Malls Built for Governments Instead of Shoppers
Another factor that has led to challenges for China’s retail real estate industry has been the need for developers to satisfy local government planners before breaking ground on their new shopping centre.

As a result, much of the rapid mall development in recent years has been driven by local government revenue targets, rather than developer plans or consumer needs.

During the early years of China’s real estate boom, local governments initially sold plots of urban land purely for residential development. However, cities and districts soon came to realise that this approach limited ongoing taxation and employment benefits. As a consequence, governments switched to pushing larger plots of land for mixed use development, usually incorporating a large retail element.
“The bigger the shopping centre, the more potential revenue in theory that the local government can get from business tax, from sales in the shopping centre, and rental income, all of which is taxable,” says Sam Crispin, Director for Urbanisation Services at professional services company PwC. “Increasing tax revenue is one of the objectives of city planners, so sometimes they appear to plan big shopping centres whether they are commercially rational or not.”

Many developers flourished through strong government connections, with the governments often going directly to developers to draw up plans as sites came to market.
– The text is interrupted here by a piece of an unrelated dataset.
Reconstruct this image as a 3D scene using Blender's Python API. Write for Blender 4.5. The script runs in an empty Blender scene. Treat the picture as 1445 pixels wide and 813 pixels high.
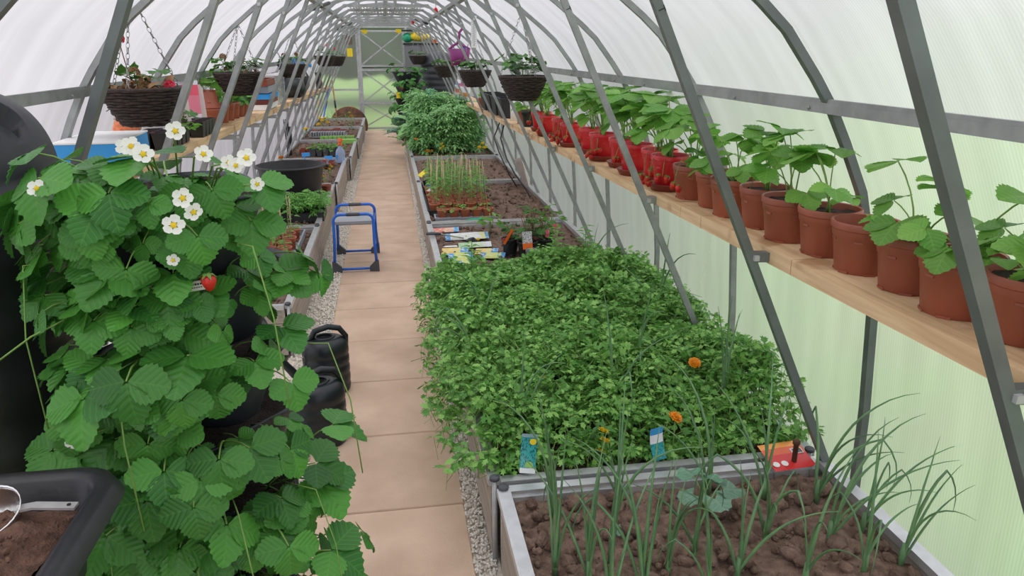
import bpy, bmesh, math, random
import numpy as np
from mathutils import Vector, Matrix, noise
R = math.radians
rnd = random.Random(7)
scene = bpy.context.scene
col = scene.collection
PI = math.pi

# ------------------------------------------------------------------ camera, world, light, exposure
CAM_ROWS = ((0.98667586, 0.05033, -0.15472), (-0.16270, 0.30523, -0.93828), (0.0, 0.95095, 0.30936))
cam = bpy.data.objects.new('camera', bpy.data.cameras.new('camera'))
col.objects.link(cam)
_m = Matrix(CAM_ROWS)
_q = _m.to_quaternion(); _q.normalize()
cam.location = (0, 0, 1.65)
cam.rotation_mode = 'QUATERNION'
cam.rotation_quaternion = _q
cam.data.sensor_width = 36
cam.data.lens = 1040 / 1445 * 36
cam.data.clip_start = 0.02
scene.camera = cam

w = bpy.data.worlds.new('overcast_sky')
scene.world = w
w.use_nodes = True
nt = w.node_tree
nt.nodes.clear()
tc = nt.nodes.new('ShaderNodeTexCoord')
sx = nt.nodes.new('ShaderNodeSeparateXYZ')
ramp = nt.nodes.new('ShaderNodeValToRGB')
bg = nt.nodes.new('ShaderNodeBackground')
wo = nt.nodes.new('ShaderNodeOutputWorld')
nt.links.new(tc.outputs['Generated'], sx.inputs[0])
nt.links.new(sx.outputs['Z'], ramp.inputs[0])
nt.links.new(ramp.outputs[0], bg.inputs[0])
nt.links.new(bg.outputs[0], wo.inputs[0])
ramp.color_ramp.elements[0].position = 0.0
ramp.color_ramp.elements[0].color = (0.68, 0.665, 0.75, 1)
ramp.color_ramp.elements[1].position = 1.0
ramp.color_ramp.elements[1].color = (1.0, 0.98, 1.02, 1)
bg.inputs[1].default_value = 1.55

sun = bpy.data.objects.new('sun', bpy.data.lights.new('sun', 'SUN'))
col.objects.link(sun)
sun.data.energy = 1.2
sun.data.angle = R(50)
sun.data.color = (1.0, 0.97, 0.93)
sun.rotation_euler = (R(14), R(-16), 0)

scene.view_settings.view_transform = 'Standard'
scene.view_settings.look = 'None'
scene.view_settings.gamma = 1
scene.view_settings.use_curve_mapping = False
scene.view_settings.exposure = 0.55

# ------------------------------------------------------------------ materials
MATS = {}

def mat(name, color, rough=0.6, metal=0.0, var=0.0, nscale=8.0, bump=0.0, bscale=60.0, color2=None,
        objvar=0.0, spec=0.5, trans=0.0, coat=0.0):
    """principled material: colour, procedural mottling, fine relief, per-object value change"""
    if name in MATS:
        return MATS[name]
    m = bpy.data.materials.new(name)
    m.use_nodes = True
    n, l = m.node_tree.nodes, m.node_tree.links
    b = n['Principled BSDF']
    b.inputs['Roughness'].default_value = rough
    b.inputs['Metallic'].default_value = metal
    b.inputs['Specular IOR Level'].default_value = spec
    if coat:
        b.inputs['Coat Weight'].default_value = coat
    c = (*color, 1)
    out = None
    t = n.new('ShaderNodeTexCoord')
    if var or color2:
        c2 = (*color2, 1) if color2 else (*[max(0, v * (1 - var)) for v in color], 1)
        ns = n.new('ShaderNodeTexNoise')
        ns.inputs['Scale'].default_value = nscale
        ns.inputs['Detail'].default_value = 5
        l.new(t.outputs['Object'], ns.inputs['Vector'])
        rp = n.new('ShaderNodeValToRGB')
        rp.color_ramp.elements[0].position = 0.35
        rp.color_ramp.elements[1].position = 0.65
        rp.color_ramp.elements[0].color = c2
        rp.color_ramp.elements[1].color = c
        l.new(ns.outputs['Fac'], rp.inputs['Fac'])
        out = rp.outputs[0]
    if objvar:
        oi = n.new('ShaderNodeObjectInfo')
        mr = n.new('ShaderNodeMapRange')
        mr.inputs['To Min'].default_value = 1 - objvar
        mr.inputs['To Max'].default_value = 1 + objvar
        l.new(oi.outputs['Random'], mr.inputs['Value'])
        hs = n.new('ShaderNodeHueSaturation')
        l.new(mr.outputs[0], hs.inputs['Value'])
        if out is not None:
            l.new(out, hs.inputs['Color'])
        else:
            hs.inputs['Color'].default_value = c
        out = hs.outputs[0]
    if out is not None:
        l.new(out, b.inputs['Base Color'])
    else:
        b.inputs['Base Color'].default_value = c
    if bump:
        nb = n.new('ShaderNodeTexNoise')
        nb.inputs['Scale'].default_value = bscale
        nb.inputs['Detail'].default_value = 4
        l.new(t.outputs['Object'], nb.inputs['Vector'])
        bp = n.new('ShaderNodeBump')
        bp.inputs['Strength'].default_value = bump
        bp.inputs['Distance'].default_value = 0.01
        l.new(nb.outputs['Fac'], bp.inputs['Height'])
        l.new(bp.outputs[0], b.inputs['Normal'])
    if trans:
        tr = n.new('ShaderNodeBsdfTranslucent')
        if out is not None:
            l.new(out, tr.inputs['Color'])
        else:
            tr.inputs['Color'].default_value = c
        mx = n.new('ShaderNodeMixShader')
        mx.inputs[0].default_value = trans
        l.new(b.outputs[0], mx.inputs[1])
        l.new(tr.outputs[0], mx.inputs[2])
        l.new(mx.outputs[0], n['Material Output'].inputs[0])
    MATS[name] = m
    return m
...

However, aggressive government plans didn’t always translate into consumer demand, particularly given the large mall size frequently demanded by the local planners.

With China’s current stock of malls under construction equalling more than 30% of the country’s present stock of shopping center space, prospering in China’s retail real estate market between now and 2020 will require more alignment with market forces than it will connections with local governments.